[Input for this task]:
________________
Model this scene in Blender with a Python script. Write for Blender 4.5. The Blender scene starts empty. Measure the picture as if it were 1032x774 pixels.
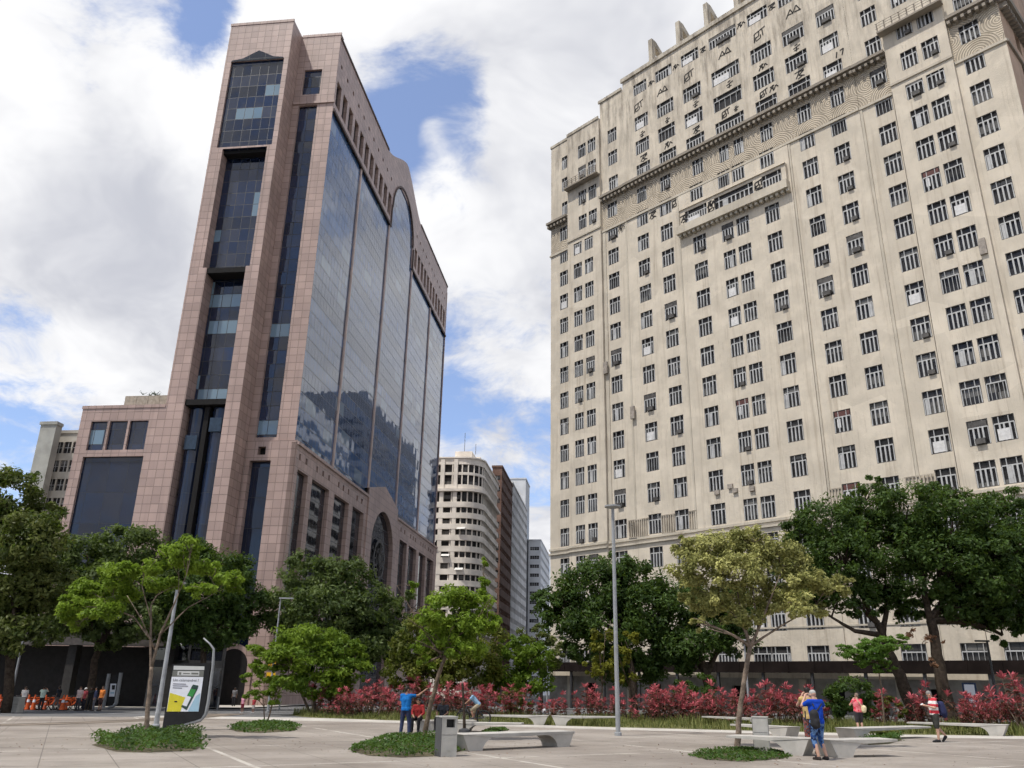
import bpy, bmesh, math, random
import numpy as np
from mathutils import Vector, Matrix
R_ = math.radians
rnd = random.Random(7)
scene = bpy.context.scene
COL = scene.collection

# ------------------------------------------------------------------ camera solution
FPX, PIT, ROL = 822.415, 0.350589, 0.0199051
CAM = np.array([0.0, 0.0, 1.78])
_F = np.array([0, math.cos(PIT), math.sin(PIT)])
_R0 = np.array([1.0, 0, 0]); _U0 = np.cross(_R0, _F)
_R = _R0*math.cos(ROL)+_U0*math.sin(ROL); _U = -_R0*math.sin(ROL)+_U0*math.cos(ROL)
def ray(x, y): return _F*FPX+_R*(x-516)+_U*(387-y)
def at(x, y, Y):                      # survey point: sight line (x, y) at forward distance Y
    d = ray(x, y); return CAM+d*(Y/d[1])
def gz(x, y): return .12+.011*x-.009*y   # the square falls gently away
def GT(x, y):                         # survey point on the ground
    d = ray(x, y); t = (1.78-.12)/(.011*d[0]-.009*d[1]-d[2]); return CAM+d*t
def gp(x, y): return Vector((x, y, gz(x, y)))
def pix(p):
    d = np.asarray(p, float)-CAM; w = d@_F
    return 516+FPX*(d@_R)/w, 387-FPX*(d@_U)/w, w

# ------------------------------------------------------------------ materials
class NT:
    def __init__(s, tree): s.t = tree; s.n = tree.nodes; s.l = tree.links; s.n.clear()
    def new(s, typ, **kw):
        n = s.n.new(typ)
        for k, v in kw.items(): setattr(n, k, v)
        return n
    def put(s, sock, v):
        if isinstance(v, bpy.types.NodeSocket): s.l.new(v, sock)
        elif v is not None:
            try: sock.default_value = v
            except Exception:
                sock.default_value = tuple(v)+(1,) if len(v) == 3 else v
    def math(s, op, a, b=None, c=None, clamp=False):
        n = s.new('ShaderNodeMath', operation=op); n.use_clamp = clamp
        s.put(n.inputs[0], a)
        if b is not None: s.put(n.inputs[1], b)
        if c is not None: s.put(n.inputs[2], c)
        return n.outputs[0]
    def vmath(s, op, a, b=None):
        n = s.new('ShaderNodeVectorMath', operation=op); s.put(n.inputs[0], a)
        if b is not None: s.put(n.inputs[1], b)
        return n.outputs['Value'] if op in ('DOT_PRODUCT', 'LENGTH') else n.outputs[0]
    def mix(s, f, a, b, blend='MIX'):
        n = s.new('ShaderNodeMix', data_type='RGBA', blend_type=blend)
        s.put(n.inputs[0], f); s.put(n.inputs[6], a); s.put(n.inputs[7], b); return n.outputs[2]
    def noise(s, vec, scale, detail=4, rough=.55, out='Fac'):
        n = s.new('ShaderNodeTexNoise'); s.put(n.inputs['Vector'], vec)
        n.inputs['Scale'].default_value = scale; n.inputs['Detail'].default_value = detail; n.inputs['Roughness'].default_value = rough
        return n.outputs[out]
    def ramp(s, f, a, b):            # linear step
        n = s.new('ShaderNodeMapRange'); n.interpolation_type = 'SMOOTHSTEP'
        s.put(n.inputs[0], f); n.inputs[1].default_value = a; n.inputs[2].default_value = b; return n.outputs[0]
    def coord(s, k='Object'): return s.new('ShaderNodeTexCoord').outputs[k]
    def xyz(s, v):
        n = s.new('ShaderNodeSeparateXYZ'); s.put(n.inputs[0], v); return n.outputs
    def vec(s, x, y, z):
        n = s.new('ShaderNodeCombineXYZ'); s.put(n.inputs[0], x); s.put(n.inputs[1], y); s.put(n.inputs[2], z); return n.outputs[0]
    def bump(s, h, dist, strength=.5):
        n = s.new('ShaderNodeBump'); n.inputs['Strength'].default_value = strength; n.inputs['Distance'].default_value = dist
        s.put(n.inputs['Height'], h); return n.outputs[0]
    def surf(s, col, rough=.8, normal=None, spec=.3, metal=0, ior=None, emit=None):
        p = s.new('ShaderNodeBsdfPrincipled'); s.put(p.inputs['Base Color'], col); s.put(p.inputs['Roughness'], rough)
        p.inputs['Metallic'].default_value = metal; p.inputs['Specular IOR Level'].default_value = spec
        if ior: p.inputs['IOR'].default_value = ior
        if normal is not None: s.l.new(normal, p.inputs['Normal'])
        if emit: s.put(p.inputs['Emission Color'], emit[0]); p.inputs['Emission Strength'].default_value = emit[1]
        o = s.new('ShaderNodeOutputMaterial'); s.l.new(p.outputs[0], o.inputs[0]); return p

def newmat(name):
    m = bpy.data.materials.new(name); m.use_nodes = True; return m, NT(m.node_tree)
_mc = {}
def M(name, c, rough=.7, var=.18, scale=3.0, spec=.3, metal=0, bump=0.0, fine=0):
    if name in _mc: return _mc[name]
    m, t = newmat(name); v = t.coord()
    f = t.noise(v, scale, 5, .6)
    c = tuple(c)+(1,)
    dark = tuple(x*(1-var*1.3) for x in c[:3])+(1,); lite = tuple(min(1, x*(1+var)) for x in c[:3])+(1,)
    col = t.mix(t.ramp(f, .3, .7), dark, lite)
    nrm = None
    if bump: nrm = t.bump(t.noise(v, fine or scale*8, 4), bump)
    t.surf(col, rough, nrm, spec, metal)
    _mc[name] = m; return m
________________
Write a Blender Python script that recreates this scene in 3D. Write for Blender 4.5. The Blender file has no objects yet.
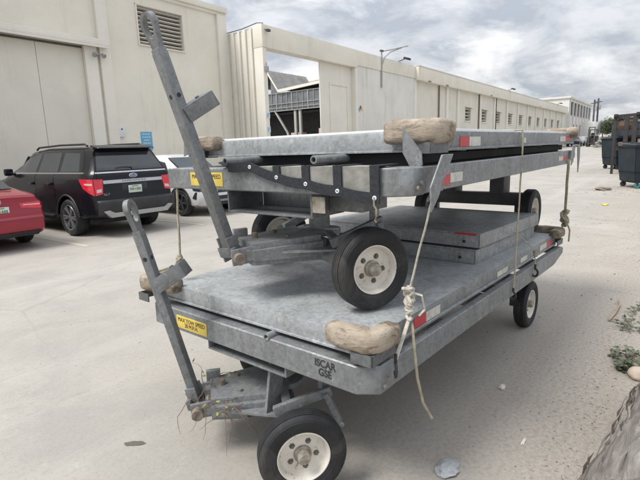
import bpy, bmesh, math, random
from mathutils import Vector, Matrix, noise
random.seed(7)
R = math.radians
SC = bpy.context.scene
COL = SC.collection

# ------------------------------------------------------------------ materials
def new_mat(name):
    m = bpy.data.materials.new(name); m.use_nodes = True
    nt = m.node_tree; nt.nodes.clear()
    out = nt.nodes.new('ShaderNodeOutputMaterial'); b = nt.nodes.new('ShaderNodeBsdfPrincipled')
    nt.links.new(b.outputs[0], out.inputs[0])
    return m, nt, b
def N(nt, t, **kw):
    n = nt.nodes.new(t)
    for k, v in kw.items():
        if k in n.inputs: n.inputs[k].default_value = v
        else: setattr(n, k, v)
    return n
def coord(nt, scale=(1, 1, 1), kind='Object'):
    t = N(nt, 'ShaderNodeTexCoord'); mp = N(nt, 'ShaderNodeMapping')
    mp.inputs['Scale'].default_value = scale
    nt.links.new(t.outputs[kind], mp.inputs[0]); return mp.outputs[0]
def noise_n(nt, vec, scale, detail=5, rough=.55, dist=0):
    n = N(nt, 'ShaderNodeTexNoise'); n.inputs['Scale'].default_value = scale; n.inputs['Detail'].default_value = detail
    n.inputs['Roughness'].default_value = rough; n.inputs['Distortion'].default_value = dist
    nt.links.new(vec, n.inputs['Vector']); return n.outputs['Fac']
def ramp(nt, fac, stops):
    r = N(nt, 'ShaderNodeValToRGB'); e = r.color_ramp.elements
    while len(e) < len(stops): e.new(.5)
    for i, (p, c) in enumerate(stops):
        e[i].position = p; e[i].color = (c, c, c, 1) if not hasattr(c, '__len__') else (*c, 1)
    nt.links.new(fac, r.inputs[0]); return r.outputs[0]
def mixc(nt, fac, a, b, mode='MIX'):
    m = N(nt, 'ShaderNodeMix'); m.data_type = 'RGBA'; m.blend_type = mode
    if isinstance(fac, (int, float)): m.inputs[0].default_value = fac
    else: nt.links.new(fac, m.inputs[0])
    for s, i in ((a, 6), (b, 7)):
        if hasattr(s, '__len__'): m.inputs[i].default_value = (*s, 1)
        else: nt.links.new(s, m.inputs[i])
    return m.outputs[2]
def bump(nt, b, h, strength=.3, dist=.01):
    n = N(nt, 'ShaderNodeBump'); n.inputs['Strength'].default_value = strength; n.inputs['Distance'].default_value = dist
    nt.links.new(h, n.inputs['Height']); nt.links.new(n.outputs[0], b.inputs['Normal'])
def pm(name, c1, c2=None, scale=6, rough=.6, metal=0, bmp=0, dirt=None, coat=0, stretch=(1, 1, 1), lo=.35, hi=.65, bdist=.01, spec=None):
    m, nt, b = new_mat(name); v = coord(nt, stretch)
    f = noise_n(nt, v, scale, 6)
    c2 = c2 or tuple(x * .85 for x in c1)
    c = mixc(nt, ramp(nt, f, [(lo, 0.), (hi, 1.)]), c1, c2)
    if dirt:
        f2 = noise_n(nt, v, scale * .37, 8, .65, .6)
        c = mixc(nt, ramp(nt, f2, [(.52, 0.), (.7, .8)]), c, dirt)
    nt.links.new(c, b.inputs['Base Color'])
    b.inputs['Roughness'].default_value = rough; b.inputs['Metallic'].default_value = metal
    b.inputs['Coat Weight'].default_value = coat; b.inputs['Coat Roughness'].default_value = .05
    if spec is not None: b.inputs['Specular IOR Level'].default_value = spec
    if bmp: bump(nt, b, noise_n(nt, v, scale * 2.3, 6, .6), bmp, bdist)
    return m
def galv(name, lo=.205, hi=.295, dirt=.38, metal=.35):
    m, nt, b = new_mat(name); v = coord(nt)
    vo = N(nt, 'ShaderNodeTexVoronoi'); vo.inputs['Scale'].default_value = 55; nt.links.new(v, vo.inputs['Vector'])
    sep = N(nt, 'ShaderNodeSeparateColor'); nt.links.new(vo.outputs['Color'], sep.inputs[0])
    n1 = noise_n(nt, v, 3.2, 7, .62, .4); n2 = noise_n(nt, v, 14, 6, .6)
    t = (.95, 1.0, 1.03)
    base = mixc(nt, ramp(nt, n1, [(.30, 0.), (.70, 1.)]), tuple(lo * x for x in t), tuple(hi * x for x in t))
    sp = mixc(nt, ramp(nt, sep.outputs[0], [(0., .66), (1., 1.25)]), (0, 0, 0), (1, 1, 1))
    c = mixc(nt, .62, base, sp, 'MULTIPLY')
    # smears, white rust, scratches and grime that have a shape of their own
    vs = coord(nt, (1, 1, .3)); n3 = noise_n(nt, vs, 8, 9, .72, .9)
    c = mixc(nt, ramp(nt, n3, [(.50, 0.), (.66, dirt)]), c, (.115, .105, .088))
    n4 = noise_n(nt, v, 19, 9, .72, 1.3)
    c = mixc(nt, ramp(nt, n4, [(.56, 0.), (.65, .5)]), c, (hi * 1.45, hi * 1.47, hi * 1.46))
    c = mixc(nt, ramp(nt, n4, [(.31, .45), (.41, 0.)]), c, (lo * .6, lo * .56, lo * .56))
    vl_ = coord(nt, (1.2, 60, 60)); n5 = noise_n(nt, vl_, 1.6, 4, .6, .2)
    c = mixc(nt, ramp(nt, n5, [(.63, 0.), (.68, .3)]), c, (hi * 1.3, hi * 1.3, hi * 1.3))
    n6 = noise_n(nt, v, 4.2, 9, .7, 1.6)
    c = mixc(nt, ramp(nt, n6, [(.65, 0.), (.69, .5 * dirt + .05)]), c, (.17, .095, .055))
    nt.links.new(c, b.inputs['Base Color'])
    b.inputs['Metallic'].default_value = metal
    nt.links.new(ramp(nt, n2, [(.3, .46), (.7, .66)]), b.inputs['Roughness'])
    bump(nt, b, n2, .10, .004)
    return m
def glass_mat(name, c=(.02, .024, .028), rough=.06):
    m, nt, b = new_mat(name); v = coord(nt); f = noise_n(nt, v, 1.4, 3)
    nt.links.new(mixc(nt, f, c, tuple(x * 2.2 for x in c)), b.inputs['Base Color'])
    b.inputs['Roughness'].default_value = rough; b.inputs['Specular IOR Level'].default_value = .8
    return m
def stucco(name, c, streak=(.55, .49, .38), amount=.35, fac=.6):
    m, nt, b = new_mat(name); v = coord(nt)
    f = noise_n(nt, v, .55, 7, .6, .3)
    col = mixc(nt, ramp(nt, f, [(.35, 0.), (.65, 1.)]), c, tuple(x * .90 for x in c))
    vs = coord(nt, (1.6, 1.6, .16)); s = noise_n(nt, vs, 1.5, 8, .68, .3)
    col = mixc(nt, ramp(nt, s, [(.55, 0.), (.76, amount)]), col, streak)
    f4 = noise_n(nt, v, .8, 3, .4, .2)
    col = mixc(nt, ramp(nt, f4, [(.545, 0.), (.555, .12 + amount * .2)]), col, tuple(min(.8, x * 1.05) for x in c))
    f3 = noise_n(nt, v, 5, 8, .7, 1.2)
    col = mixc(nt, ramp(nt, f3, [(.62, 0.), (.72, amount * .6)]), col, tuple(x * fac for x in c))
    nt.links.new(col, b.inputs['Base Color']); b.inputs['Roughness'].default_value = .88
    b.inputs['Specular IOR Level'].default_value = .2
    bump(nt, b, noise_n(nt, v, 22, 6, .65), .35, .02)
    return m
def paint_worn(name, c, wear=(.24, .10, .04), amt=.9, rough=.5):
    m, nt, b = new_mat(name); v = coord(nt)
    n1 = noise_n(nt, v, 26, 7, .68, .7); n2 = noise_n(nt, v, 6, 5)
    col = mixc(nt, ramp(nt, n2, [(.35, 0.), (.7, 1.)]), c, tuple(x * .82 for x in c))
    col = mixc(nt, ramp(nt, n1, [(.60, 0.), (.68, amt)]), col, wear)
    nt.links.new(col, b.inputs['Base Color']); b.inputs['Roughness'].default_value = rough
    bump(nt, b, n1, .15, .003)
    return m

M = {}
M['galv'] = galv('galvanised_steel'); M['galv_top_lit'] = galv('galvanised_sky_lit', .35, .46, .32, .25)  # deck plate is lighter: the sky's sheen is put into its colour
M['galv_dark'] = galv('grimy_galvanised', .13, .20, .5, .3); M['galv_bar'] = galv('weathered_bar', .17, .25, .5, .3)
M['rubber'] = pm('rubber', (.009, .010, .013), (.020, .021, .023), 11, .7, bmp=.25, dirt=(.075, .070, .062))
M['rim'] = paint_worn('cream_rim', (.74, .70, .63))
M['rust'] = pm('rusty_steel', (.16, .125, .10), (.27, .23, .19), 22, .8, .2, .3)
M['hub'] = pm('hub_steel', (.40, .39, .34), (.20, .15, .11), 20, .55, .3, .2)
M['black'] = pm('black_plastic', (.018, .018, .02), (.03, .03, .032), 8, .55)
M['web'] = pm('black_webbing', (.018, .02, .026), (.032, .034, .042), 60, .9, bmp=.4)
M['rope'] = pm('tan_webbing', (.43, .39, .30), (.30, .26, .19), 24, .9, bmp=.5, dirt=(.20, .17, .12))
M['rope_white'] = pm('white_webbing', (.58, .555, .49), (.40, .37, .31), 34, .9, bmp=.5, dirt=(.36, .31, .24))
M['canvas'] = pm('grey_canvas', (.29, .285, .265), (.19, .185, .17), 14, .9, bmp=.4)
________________
Go to the line that contains "Model this scene" and copy from there down to the line that contains "COL = scene.collection", with both lines included. Pass over the pictures.

[Final answer]:
Model this scene in Blender with a Python script. Write for Blender 4.5. The Blender scene starts empty. Measure the picture as if it were 1032x774 pixels.
import bpy, bmesh, math, random
import numpy as np
from mathutils import Vector, Matrix
R_ = math.radians
rnd = random.Random(7)
scene = bpy.context.scene
COL = scene.collection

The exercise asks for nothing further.